Nothing may be dropped or altered: reproduce all the data.

::::::::

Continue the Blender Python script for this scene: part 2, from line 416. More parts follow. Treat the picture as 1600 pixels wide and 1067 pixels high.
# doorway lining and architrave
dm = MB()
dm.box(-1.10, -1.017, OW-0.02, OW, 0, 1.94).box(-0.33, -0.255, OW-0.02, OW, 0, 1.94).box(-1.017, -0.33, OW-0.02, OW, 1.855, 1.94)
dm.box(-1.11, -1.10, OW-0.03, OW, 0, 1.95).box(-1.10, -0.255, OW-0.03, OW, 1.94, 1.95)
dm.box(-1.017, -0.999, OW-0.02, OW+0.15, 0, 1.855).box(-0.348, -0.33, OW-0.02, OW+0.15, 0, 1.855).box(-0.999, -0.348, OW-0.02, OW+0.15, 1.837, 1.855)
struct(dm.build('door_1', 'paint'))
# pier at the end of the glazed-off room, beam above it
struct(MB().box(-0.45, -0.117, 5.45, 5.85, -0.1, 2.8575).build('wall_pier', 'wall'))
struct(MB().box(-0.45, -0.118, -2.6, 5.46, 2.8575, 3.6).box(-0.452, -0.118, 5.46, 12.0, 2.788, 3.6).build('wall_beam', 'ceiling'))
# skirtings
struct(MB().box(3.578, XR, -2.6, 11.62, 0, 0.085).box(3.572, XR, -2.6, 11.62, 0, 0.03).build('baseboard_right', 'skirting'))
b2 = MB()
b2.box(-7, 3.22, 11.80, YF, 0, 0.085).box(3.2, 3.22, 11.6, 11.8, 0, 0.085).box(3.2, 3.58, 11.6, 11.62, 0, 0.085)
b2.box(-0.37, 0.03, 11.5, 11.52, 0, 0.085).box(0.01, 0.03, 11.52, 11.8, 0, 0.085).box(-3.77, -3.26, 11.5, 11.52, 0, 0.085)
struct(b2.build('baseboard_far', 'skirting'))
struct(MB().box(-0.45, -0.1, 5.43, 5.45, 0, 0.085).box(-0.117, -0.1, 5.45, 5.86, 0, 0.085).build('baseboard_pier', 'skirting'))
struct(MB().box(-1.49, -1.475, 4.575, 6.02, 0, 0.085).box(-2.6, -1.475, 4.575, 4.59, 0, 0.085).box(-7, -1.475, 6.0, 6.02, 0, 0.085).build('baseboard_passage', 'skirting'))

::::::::

## [Problem solution]
Continue the Blender Python script for this scene: part 2, from line 416. More parts follow. Treat the picture as 1600 pixels wide and 1067 pixels high.
# doorway lining and architrave
dm = MB()
dm.box(-1.10, -1.017, OW-0.02, OW, 0, 1.94).box(-0.33, -0.255, OW-0.02, OW, 0, 1.94).box(-1.017, -0.33, OW-0.02, OW, 1.855, 1.94)
dm.box(-1.11, -1.10, OW-0.03, OW, 0, 1.95).box(-1.10, -0.255, OW-0.03, OW, 1.94, 1.95)
dm.box(-1.017, -0.999, OW-0.02, OW+0.15, 0, 1.855).box(-0.348, -0.33, OW-0.02, OW+0.15, 0, 1.855).box(-0.999, -0.348, OW-0.02, OW+0.15, 1.837, 1.855)
struct(dm.build('door_1', 'paint'))
# pier at the end of the glazed-off room, beam above it
struct(MB().box(-0.45, -0.117, 5.45, 5.85, -0.1, 2.8575).build('wall_pier', 'wall'))
struct(MB().box(-0.45, -0.118, -2.6, 5.46, 2.8575, 3.6).box(-0.452, -0.118, 5.46, 12.0, 2.788, 3.6).build('wall_beam', 'ceiling'))
# skirtings
struct(MB().box(3.578, XR, -2.6, 11.62, 0, 0.085).box(3.572, XR, -2.6, 11.62, 0, 0.03).build('baseboard_right', 'skirting'))
b2 = MB()
b2.box(-7, 3.22, 11.80, YF, 0, 0.085).box(3.2, 3.22, 11.6, 11.8, 0, 0.085).box(3.2, 3.58, 11.6, 11.62, 0, 0.085)
b2.box(-0.37, 0.03, 11.5, 11.52, 0, 0.085).box(0.01, 0.03, 11.52, 11.8, 0, 0.085).box(-3.77, -3.26, 11.5, 11.52, 0, 0.085)
struct(b2.build('baseboard_far', 'skirting'))
struct(MB().box(-0.45, -0.1, 5.43, 5.45, 0, 0.085).box(-0.117, -0.1, 5.45, 5.86, 0, 0.085).build('baseboard_pier', 'skirting'))
struct(MB().box(-1.49, -1.475, 4.575, 6.02, 0, 0.085).box(-2.6, -1.475, 4.575, 4.59, 0, 0.085).box(-7, -1.475, 6.0, 6.02, 0, 0.085).build('baseboard_passage', 'skirting'))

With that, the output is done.